Humans Have Been Living In Space For 20 Years Straight

Since 2000, there have always been humans living and working on the International Space Station — and the streak could just be getting started. National Geographic reports: On Halloween in the year 2000, a Russian Soyuz rocket launched from the Baikonur Cosmodrome in Kazakhstan and flew into the history books, carrying one U.S. astronaut and two Russian cosmonauts to the nascent International Space Station (ISS).

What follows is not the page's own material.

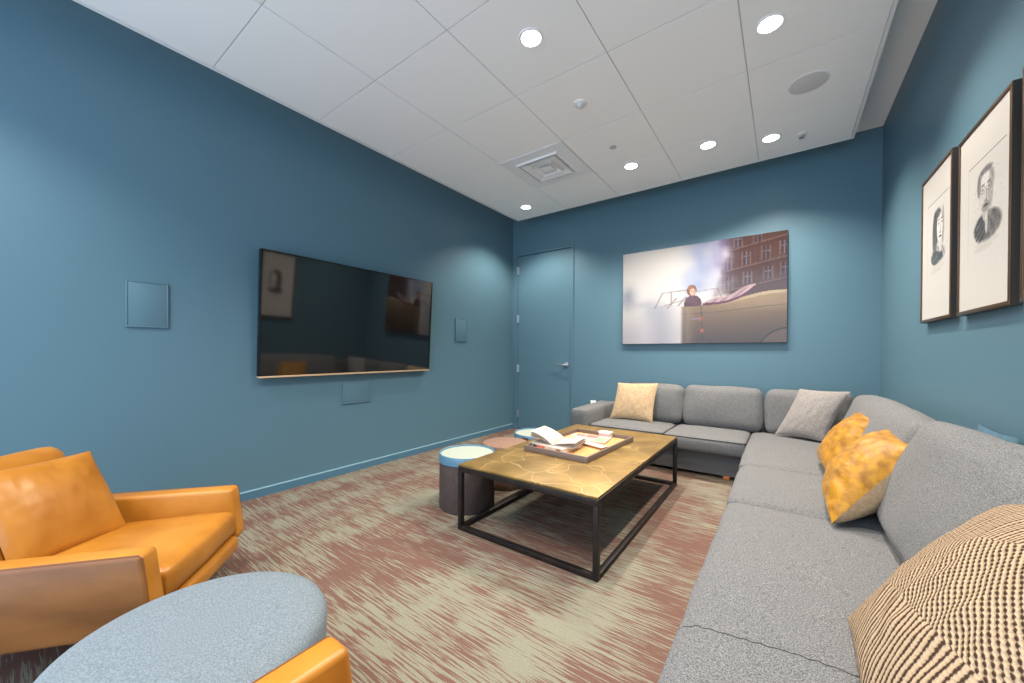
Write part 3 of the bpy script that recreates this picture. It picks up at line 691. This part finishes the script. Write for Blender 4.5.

The crew arrived two days later, and the space station has been continuously occupied by humans ever since, a 20-year streak of living and working in low-Earth orbit. “There’s kids now who are in college who, for their entire lives, we’ve been living off the planet,” says Kenny Todd, NASA’s deputy program manager for the ISS. “When I was a kid, that was all stuff that was just dreams.” The orbiting laboratory is among the most expensive and technologically complex objects ever built: a $150-billion pressurized habitat as long as a football field, whizzing 254 miles above Earth’s surface at 17,000 miles an hour. Over the decades, 241 women and men from around the world have temporarily called the space station home, some for nearly a full year at a time. “It’s pretty crazy — I’m surprised we haven’t, like, really seriously hurt anybody,” says retired NASA astronaut Scott Kelly, who spent nearly a year on one ISS stay. “It’s really a testament to the seriousness [with which] people on the ground take this job, the attention to detail.” Upward of a hundred thousand people have worked together to design, build, launch, and operate the sprawling station, says David Nixon, who worked with NASA on ISS designs in the mid-1980s. “When you compare the station to the procession of great structures and buildings built by humanity since the dawn of civilization, it’s up there with the Pyramids, the Acropolis — all the great structures and edifices,” he says. The future of the ISS remains uncertain. “The station is currently slated to run until at least 2024, and much of its hardware is certified to operate safely until at least 2028, if not longer for its younger components,” the report notes. “Will the ISS be disassembled and scavenged in orbit to construct a future space station? Will it be turned over to private companies as nations venture farther into space? Will the whole structure go out in a final blaze of glory, steered into a Pacific crash landing like the Russian space station Mir?”